**WHAT THE TASK REQUIRES**
Starting at the first line of the data, print each line verbatim up to and including the line bearing "R = math.radians", omitting pictures.

--- Begin DATA SECTION ---

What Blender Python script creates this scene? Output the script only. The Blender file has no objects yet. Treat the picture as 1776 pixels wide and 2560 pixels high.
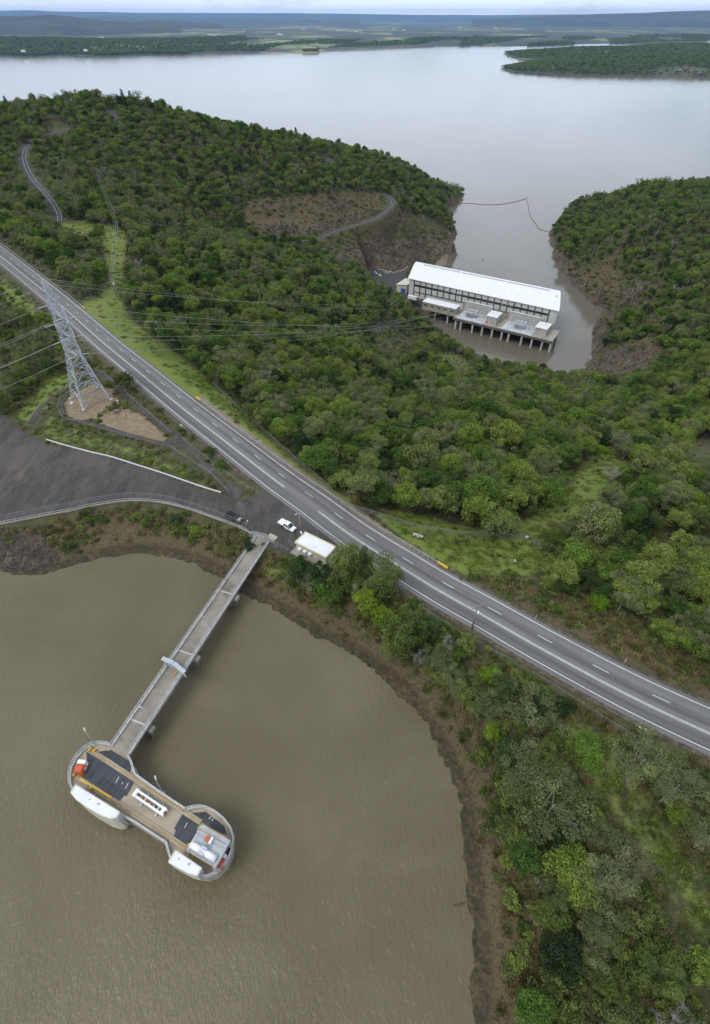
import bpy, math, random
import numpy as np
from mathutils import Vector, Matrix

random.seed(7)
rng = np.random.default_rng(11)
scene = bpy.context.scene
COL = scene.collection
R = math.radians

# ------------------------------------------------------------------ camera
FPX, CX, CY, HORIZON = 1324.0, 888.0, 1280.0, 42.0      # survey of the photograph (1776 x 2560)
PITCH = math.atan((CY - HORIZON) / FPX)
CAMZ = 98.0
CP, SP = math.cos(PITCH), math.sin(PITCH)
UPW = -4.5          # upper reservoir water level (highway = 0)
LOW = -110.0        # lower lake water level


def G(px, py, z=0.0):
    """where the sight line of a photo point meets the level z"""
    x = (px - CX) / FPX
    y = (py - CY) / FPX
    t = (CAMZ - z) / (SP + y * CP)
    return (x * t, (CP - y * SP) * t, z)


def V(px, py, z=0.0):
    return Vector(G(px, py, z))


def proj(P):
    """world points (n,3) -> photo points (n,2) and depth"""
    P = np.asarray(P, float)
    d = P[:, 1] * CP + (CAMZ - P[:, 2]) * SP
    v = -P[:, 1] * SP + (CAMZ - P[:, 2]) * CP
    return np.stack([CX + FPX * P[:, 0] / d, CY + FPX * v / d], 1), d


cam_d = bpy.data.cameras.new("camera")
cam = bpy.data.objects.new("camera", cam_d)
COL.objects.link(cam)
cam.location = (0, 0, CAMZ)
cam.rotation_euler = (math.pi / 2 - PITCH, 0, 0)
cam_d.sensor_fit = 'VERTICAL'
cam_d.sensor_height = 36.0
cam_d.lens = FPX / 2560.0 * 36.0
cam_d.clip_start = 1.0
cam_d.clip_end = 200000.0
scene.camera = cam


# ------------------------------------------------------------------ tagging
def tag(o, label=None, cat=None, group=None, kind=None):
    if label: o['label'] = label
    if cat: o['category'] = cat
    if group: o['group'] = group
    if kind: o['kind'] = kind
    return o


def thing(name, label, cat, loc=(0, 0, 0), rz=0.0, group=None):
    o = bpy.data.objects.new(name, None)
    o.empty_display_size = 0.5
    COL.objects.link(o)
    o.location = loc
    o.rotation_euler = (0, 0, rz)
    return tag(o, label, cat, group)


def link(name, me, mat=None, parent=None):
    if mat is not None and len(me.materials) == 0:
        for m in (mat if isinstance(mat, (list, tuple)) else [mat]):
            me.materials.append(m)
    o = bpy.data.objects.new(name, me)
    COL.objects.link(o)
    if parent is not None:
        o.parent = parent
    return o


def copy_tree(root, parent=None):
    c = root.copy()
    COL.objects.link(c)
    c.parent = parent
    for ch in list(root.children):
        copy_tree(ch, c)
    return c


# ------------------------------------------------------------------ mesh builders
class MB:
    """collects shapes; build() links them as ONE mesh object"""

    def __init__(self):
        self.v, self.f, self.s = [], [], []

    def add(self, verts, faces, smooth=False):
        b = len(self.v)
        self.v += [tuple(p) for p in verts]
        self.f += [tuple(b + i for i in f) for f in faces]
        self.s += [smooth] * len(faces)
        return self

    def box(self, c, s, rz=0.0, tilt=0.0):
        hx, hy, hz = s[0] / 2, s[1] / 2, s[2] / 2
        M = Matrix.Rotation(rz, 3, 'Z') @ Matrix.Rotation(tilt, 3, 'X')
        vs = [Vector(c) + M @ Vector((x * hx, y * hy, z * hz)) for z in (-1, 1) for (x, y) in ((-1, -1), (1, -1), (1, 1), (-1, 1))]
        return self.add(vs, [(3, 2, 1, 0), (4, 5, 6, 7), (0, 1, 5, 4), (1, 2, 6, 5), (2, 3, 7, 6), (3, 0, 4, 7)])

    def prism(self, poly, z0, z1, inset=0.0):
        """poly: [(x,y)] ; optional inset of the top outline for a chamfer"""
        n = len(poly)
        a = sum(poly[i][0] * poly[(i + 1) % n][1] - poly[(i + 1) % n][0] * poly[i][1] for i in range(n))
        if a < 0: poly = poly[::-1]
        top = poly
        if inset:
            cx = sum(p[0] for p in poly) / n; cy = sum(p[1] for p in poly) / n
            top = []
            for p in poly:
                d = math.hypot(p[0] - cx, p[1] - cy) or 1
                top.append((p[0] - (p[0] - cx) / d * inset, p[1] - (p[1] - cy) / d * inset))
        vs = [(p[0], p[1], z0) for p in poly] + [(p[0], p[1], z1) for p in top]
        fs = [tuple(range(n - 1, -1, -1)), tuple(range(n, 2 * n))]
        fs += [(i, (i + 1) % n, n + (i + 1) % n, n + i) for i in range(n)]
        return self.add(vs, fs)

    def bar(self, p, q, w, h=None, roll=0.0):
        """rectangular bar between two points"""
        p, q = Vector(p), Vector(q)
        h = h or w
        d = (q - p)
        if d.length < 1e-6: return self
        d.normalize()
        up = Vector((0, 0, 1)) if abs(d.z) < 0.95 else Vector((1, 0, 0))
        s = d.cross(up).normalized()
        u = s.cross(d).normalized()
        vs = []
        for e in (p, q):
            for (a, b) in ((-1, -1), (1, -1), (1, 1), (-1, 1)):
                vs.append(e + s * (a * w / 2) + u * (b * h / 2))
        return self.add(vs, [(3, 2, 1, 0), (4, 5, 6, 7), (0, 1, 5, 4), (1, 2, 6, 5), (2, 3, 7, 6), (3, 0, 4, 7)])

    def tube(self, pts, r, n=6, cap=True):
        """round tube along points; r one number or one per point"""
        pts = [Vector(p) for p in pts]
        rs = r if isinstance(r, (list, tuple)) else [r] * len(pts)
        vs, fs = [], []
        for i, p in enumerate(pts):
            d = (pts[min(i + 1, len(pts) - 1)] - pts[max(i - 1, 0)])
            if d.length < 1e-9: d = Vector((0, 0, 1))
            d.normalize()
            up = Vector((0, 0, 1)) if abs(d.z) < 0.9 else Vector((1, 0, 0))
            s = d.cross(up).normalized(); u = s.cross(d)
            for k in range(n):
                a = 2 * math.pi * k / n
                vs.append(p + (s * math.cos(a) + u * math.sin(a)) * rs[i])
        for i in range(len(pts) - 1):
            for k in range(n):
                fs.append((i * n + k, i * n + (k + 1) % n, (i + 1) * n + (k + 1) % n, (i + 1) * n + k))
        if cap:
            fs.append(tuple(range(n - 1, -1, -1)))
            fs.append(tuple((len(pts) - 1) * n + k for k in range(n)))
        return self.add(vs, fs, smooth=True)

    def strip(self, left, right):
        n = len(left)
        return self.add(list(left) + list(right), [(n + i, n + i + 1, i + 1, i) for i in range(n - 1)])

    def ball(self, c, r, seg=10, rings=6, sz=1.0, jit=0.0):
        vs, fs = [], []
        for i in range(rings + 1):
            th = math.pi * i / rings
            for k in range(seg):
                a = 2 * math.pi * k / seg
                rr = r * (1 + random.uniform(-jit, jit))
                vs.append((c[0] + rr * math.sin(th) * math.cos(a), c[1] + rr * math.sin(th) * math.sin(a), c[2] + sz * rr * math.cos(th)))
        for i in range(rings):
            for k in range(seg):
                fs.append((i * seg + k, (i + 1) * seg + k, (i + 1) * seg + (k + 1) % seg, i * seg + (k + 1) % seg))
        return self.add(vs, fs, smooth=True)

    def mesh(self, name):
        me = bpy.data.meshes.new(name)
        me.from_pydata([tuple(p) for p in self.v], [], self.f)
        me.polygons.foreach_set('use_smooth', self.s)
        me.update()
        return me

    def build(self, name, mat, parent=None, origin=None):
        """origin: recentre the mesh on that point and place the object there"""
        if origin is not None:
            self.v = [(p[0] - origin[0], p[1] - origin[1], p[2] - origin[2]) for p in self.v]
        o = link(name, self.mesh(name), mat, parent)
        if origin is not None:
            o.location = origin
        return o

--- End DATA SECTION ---

**RESPONSE**
What Blender Python script creates this scene? Output the script only. The Blender file has no objects yet. Treat the picture as 1776 pixels wide and 2560 pixels high.
import bpy, math, random
import numpy as np
from mathutils import Vector, Matrix

random.seed(7)
rng = np.random.default_rng(11)
scene = bpy.context.scene
COL = scene.collection
R = math.radians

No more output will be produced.